¿No están cansados de fingir alegría por los demás? Y no es que uno quiera que le vaya mal al prójimo, es que internet nos ha acostumbrado a sobreexponer nuestra vida y a esperar que los demás se emocionen igual que nosotros, lo que es imposible.
Publicamos algo y esperamos los likes y comentarios para sentirnos el centro del universo durante un rato; hace sentir que nuestra vida tiene sentido, que no lo tiene. Llegamos acá sin saber por qué y solo nos queda jalar a diario hasta que llegue la muerte. Tampoco hay alargues, nada de reencarnaciones ni vida eterna; fallecemos y no nos encontramos con nuestro creador ni nos quedamos merodeando por ahí, al menos no como nos enseñaron las religiones. Somos energía, pero no entes que recorremos las habitaciones que solíamos habitar cuando vivíamos.

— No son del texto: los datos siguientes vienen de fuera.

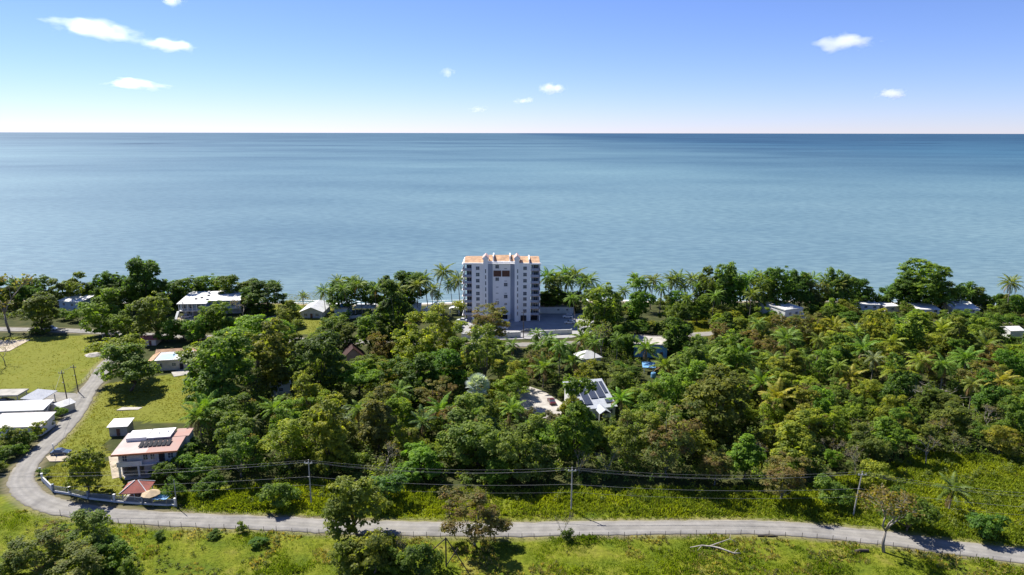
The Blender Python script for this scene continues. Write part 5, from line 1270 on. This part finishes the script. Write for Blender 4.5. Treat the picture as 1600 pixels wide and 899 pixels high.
def fill(poly, n_, wr, kinds, sep, maxn, topmin=None):
    xs_ = [p[0] for p in poly]; ys_ = [p[1] for p in poly]; made = 0
    for _ in range(n_):
        x = rnd.uniform(min(xs_), max(xs_)); y = rnd.uniform(min(ys_), max(ys_))
        if not bool(inpoly(np.array([x]), np.array([y]), poly)[0]): continue
        if float(dist_line(np.array([x]), np.array([y]), coast_g)[0]) < 4: continue
        if on_built(np.array([x]), np.array([y]), 2.5)[0]: continue
        w = rnd.uniform(*wr); kind = rnd.choice(kinds)
        if proj(x, y, 5)[0] > 1060: w *= .78
        if kind == 'bush': w = rnd.uniform(4.5, 7.5)
        if kind == 'bare': w = rnd.uniform(5, 8)
        if any((x - a) ** 2 + (y - b_) ** 2 < (sep * (w + c)) ** 2 for a, b_, c in GROUND_TREES): continue
        zc = PROTO[kind][0][2] * w / PROTO[kind][0][3]
        zs_ = rnd.uniform(.8, 1.12); zc *= zs_; cx, cy, k = proj(x, y, zc)
        if not -60 < cx < 1660: continue
        tp_ = proj(x, y, max(q[4] for q in PROTO[kind]) * w / PROTO[kind][0][3] * zs_)[1]; hh = 2.1 * (cy - tp_)
        if topmin and tp_ < topmin: continue
        if blocked(cx, cy, w / k, hh, proj(x, y, 0)[1]): continue
        nz = float(fbm(np.array([x]), np.array([y]), 40, 2)[0]) + rnd.uniform(-.25, .25) + (.06 if cx > 1150 else 0)
        c = 'dark green' if nz < .36 else 'green' if nz < .47 else 'olive' if nz < .56 else 'bright green' if nz < .64 else 'yellow-green'
        if kind == 'rusty': c = 'rusty brown'
        if kind in ('bare', 'thin'): c = 'grey-green'
        T(kind, 0, 0, 0, c, zs_, loc=(x, y), wm=w); made += 1
        if made >= maxn: break
    return made
n1 = fill(WOOD, 9000, (10, 15), ['round', 'round', 'tall', 'spread', 'feathery', 'feathery', 'round', 'tall', 'rusty'], .40, 300, 480)
n2 = fill(WOOD, 6000, (6, 9), ['round', 'tall', 'feathery', 'bush', 'bush', 'thin', 'spread'], .33, 170, 482)
n3 = fill(BACK, 2500, (8, 11), ['round', 'spread', 'feathery', 'round'], .38, 60, 462)
print('filled', n1, n2, n3, 'trees in all', len(GROUND_TREES))
t = thing('brush_heap', 'tangled heap of grey dead branches among palms on the right', 'brush heap', P(1455, 632))
r = R(9); q = MB()
for i in range(90):
    a = r.normal(size=3) * [4.5, 3.0, .3] + [0, 0, 4.2]; d = rand_dir(r, 1)[0] * [1, 1, .55] + [0, 0, .15]; L = r.uniform(1.2, 3.2)
    q.tube([tuple(a), tuple(a + d * L * .5 + r.normal(size=3) * .15), tuple(a + d * L)], [.07, .05, .02], 4)
for i in range(14):
    a = np.array([r.normal() * 3, r.normal() * 2, -.3]); q.tube([tuple(a), tuple(a * [1.1, 1.1, 0] + [r.normal() * .5, r.normal() * .5, 4.4])], [.13, .06], 5)
part('branches', q, M['dead_wood'], t)['kind'] = 'stuff'
t = thing('fallen_branch', 'bleached forked fallen branch lying in the field below the road', 'fallen branch', P(1115, 860))
for pts, rr_ in (([(-4.4, .6, .3), (-2, .9, .55), (0, .6, .5), (1.2, .0, .55), (3.6, -1.4, .35), (4.8, -1.5, .45)], [.07, .12, .16, .17, .15, .08]), ([(-.5, .7, .55), (1.6, 1.6, .7), (4.0, 2.6, .9), (5.2, 2.2, .5)], [.12, .1, .08, .04]), ([(4, 2.6, .9), (4.4, 3.6, 1.3)], [.06, .03]), ([(-2, .9, .5), (-3.2, -.3, .2)], [.08, .03]), ([(3.6, -1.4, .4), (4.6, -.6, .8)], [.07, .03])):
    part('limb', MB().tube(pts, rr_, 7), M['dead_wood'], t, sm=True)

# ------------------------------------------------------------------ labels of the trees of the wood
LM = [('the apartment tower', 784, 470), ('the car park', 870, 505), ('the white beach house', 326, 472), ('the gabled house', 490, 484), ('the dark red hut', 552, 548), ('the silver fan palm', 747, 594), ('the solar panel house', 930, 615), ('the blue house', 1019, 545), ('the pyramid-roofed house', 923, 557),
      ('the salmon-roofed house', 234, 700), ('the orange-roofed bungalow', 270, 556), ('the road bend', 50, 765), ('the long white sheds', 30, 652), ('the leftmost roadside pole', 487, 750), ('the middle roadside pole', 893, 762), ('the leaning pole', 1335, 770), ('the white terrace house', 1245, 480), ('the dead branch heap', 1455, 628),
      ('the small lawn patch', 1093, 506), ('the tall domed shore tree', 1434, 445), ('the water tank house', 533, 484), ('the beach shed', 655, 484), ('the lone beach palm', 1580, 445), ('the red gazebo', 212, 765), ('the concrete driveway', 838, 630), ('the hidden white house', 440, 602), ('the lane apron', 95, 620), ('the young palm on the slope', 1490, 765), ('the pale blue shore house', 110, 464), ('the right edge house', 1588, 517)]
# trees and shrubs of which the camera sees nothing at all are left out
buf = np.zeros((460, 810), int); order = []
for i, it in enumerate(TREES):
    o = it[4].location; order.append((proj(o.x, o.y, 0)[1], i))
yy_, xx_ = np.mgrid[0:460, 0:810]
for b_, i in sorted(order):
    cx, cy, w, nm, root = TREES[i]
    c = [q for q in root.children if q.name.startswith(('crown', 'frond'))]
    rx_ = w * .40; top = cy - (w * .38 if len(c) < 2 else w * .2); bot = max(cy + w * .3, min(b_, cy + w * .9) - 4)
    m_ = ((xx_ * 2 - cx) / rx_) ** 2 + ((yy_ * 2 - (top + bot) / 2) / ((bot - top) / 2)) ** 2 < 1
    buf[m_] = i + 1
cnt = np.bincount(buf.ravel(), minlength=len(TREES) + 1); keep_ = []
for i, it in enumerate(TREES):
    if cnt[i + 1] > 8 or 'palm' in it[3]: keep_.append(it)
    else:
        for c in list(it[4].children): bpy.data.objects.remove(c)
        bpy.data.objects.remove(it[4])
print('left out', len(TREES) - len(keep_)); TREES = keep_
cand = {}
for i, (cx, cy, w, nm, root) in enumerate(TREES):
    j = min(range(len(LM)), key=lambda q: (LM[q][1] - cx) ** 2 + 2.2 * (LM[q][2] - cy) ** 2)
    dx, dy = cx - LM[j][1], cy - LM[j][2]
    rel = ('left of' if dx < 0 else 'right of') if abs(dx) > 1.6 * abs(dy) else ('behind' if dy < 0 else 'in front of')
    size = 'large' if w > 75 else 'small' if w < 38 else 'medium'
    cand.setdefault((size + ' ' + nm, rel, LM[j][0]), []).append((math.hypot(dx, dy), i))
ORD = ['nearest', 'second', 'third', 'fourth', 'fifth', 'sixth', 'seventh', 'eighth', 'ninth', 'tenth', 'eleventh', 'twelfth']
for (nm, rel, lm), lst in cand.items():
    lst.sort()
    for k, (d, i) in enumerate(lst):
        s = nm + ' ' + rel + ' ' + lm
        if len(lst) > 1: s = ORD[min(k, 11)] + ' ' + s if k == 0 else ORD[min(k, 11)] + '-nearest ' + s
        TREES[i][4]['label'] = s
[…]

Necesitamos reconocimiento, sentir que somos parte de algo; también está la piquiña de la fama, de ahí que las revistas de chismes fueran las más vendidas en su momento: todos queríamos saber qué hacían los personajes que seguíamos por televisión. Ahora, con los impresos en cuidados intensivos, las redes sociales son las revistas de farándula y están llenas de personas con ínfulas de vip.
Porque ahora tratamos de vender como extraordinaria lo que es una vida común y corriente, por eso llenamos nuestros perfiles gritando que nos graduamos, adoptamos una mascota, corrimos una media maratón o fuimos al mar. Y bien por nosotros que cumplimos nuestros sueños, pero eso le ocurre también a media humanidad.
Somos la fotocopia de la fotocopia de la fotocopia, ¿por qué entonces nuestras vidas comunes deberían ser consideradas únicas?
Conozco a alguien que no para de documentar todo lo relacionado con su hijo recién nacido. Primero, nos compartió su prueba de embarazo, luego fuimos tan afortunados que nos mostró semana a semana cómo le crecía la barriga, algo nunca antes visto en la historia de la civilización. Después nos enseñó mueble a mueble la nueva habitación, nos mostró el parto (faltaba más), y cuando se creía que el tsunami iba a parar, ahora nos cuenta el día a día: cuando hace siesta, cuando lo amamanta y cuando le saca los gases. No sé qué sentirá el resto, pero yo agradezco que desde ya nos esté contando de qué piensa disfrazarlo en Halloween.
A favor suyo hay que decir que no hizo fiesta de revelación de sexo, que es lo más idiota que se han inventado. Papitos y mamitas: a nadie le importa si lo que van a tener es niño, niña o alien, así que resuelvan ustedes sin involucrarnos. Llámenme obsoleto, pero la duda del género del bebé se puede resolver llamando al doctor.
La gente se casa y se sobreactúa compartiendo los preparativos, la ceremonia y la fiesta, y dice que es el día más feliz de su vida, lo que significa implícitamente que le espera un matrimonio de mierda, y comparte también el certificado de votación. Votar es como botar la basura: requiere un mínimo esfuerzo, pero por alguna razón creemos que son actos memorables: “Yo ya voté, resuelvan ustedes los problemas de la sociedad”, o “Ya separé aprovechables de residuos, que los otros salven el planeta”. Lo que estamos haciendo es volver digna de iración cualquier mediocridad.
Cuando alguien pregunta por qué no imprimen más billetes para acabar la pobreza, la respuesta es que mientras más dinero hay, menos valioso es. Pues hace setenta años éramos dos mil quinientos millones de personas, hoy somos ocho mil y en treinta llegaremos a diez mil; somos la fotocopia de la fotocopia de la fotocopia, ¿por qué entonces nuestras vidas comunes deberían ser consideradas únicas? Y está bien que los humanos no somos una divisa y que la vida es un milagro que debe ser cuidado y respetado, pero en términos prácticos la ley de los billetes debería aplicar para las personas, porque si todos somos especiales, entonces nadie es especial. Si todos escalamos el Éverest, deja de ser la montaña más alta del mundo para volverse una colina que se puede subir una tarde soleada un domingo cualquiera.